NBCU Chief, Steve Burke, Sees Synergy As A Symphony

A terrific article in today's Wall Street Journal highlights Steve Burke's plans to add more synergy to the company. And while synergy strikes some with a negative connotation, he uses words like "symphony" to describe his cross-marketing efforts. "While other media companies are breaking apart to streamline, Mr. Burke is fixated on strengthening ties between assets as diverse as theme parks and cable channels like CNBC to pump up interest in NBCU's franchises."
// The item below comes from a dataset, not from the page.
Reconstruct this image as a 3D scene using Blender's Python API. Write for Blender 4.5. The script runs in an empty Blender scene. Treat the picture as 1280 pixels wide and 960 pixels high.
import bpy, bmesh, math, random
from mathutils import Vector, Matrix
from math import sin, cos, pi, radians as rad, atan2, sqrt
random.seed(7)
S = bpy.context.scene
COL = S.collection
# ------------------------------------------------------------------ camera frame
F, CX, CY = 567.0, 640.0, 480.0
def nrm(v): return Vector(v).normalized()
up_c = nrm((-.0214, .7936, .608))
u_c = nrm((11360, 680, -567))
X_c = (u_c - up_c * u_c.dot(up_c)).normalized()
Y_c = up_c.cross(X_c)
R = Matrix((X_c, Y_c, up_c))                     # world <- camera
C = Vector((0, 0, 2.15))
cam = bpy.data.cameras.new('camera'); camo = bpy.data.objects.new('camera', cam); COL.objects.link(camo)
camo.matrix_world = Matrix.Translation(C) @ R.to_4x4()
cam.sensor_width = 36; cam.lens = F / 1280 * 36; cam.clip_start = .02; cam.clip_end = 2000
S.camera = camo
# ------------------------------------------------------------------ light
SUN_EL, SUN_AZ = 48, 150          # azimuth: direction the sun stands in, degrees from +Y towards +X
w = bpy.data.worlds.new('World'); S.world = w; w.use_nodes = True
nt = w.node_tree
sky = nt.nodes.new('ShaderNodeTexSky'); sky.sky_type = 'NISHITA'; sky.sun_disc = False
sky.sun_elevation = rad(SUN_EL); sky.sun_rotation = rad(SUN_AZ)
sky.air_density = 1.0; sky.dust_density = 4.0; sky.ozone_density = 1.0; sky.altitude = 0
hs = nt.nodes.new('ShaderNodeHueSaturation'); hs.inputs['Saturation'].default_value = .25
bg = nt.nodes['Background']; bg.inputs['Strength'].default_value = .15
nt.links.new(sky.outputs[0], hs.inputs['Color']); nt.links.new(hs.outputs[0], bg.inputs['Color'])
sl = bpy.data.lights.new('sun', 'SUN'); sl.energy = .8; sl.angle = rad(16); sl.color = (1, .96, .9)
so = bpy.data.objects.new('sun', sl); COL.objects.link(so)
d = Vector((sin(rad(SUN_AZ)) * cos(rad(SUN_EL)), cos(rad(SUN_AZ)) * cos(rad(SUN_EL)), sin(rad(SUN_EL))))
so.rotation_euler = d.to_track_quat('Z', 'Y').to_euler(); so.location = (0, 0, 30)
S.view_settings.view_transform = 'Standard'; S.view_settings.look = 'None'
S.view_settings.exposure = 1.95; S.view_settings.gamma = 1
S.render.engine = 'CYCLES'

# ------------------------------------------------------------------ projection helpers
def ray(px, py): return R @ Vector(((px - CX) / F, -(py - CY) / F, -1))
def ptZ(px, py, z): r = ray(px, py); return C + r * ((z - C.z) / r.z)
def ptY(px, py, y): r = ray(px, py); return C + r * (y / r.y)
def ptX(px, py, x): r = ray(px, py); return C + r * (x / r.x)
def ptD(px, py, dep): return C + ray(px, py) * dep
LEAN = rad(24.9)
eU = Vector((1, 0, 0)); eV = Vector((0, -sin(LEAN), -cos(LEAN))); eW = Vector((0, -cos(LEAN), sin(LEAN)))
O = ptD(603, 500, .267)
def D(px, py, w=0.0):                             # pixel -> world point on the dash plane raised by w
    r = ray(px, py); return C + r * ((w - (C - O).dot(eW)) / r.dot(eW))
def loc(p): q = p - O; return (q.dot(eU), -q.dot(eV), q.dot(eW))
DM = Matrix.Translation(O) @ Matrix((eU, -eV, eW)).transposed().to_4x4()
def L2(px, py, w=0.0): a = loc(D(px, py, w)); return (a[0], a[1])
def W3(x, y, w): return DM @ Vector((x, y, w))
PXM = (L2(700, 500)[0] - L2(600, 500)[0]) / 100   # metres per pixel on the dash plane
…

One of the hardest things for a corporate culture to do is work together. Individual businesses work very hard to protect their fiefdoms, sometimes at the expense of the other business lines. Sharing and collaborating when viewed by companies as a zero sum game means that one unit loses for another to win. Thus building synergy among different business units is often a struggle. It takes strong leadership at the top with teams tasked with developing cross-marketing tactics across units. For when different units collaborate and play well together, the result, as Burke notes, is like a symphony, and the result can be a whole that is actually greater than the sum of it's parts.

Simple to say but extremely difficult to implement. That Burke is pushing the process early on is admirable and seems to have yielded early positive results. They include The Golf Channel - NBC Sports tie in, the promotion of Universal Pictures "Hop" with NBC, and the marketing of NBC's new singing competition, "The Voice".

This synergy strategy is against the grain of what other media companies have done to date. In fact, a number have gone as far as divesting themselves. "Several conglomerates have even re-shaped their empires, abandoning sprawling corporate models. In 2006, Viacom Inc. split into two separate firms, CBS Corp. that covered broadcast TV, radio and book-publishing and Viacom that kept most cable TV and cinema assets. Time Warner Inc. followed suit, spinning off AOL Inc. and Time Warner Cable Inc. in 2009." In addition, Cablevision is spinning Rainbow Media Holdings (to be renamed AMC Networks) off into a separate company as well later this year. As these other companies have had difficult times building synergy across their business units, divesting may have been their only recourse. For NBCU and their parent Comcast, it will be a huge challenge to maintain a synergy approach, but if accomplished will present them with a wonderful "Symphony".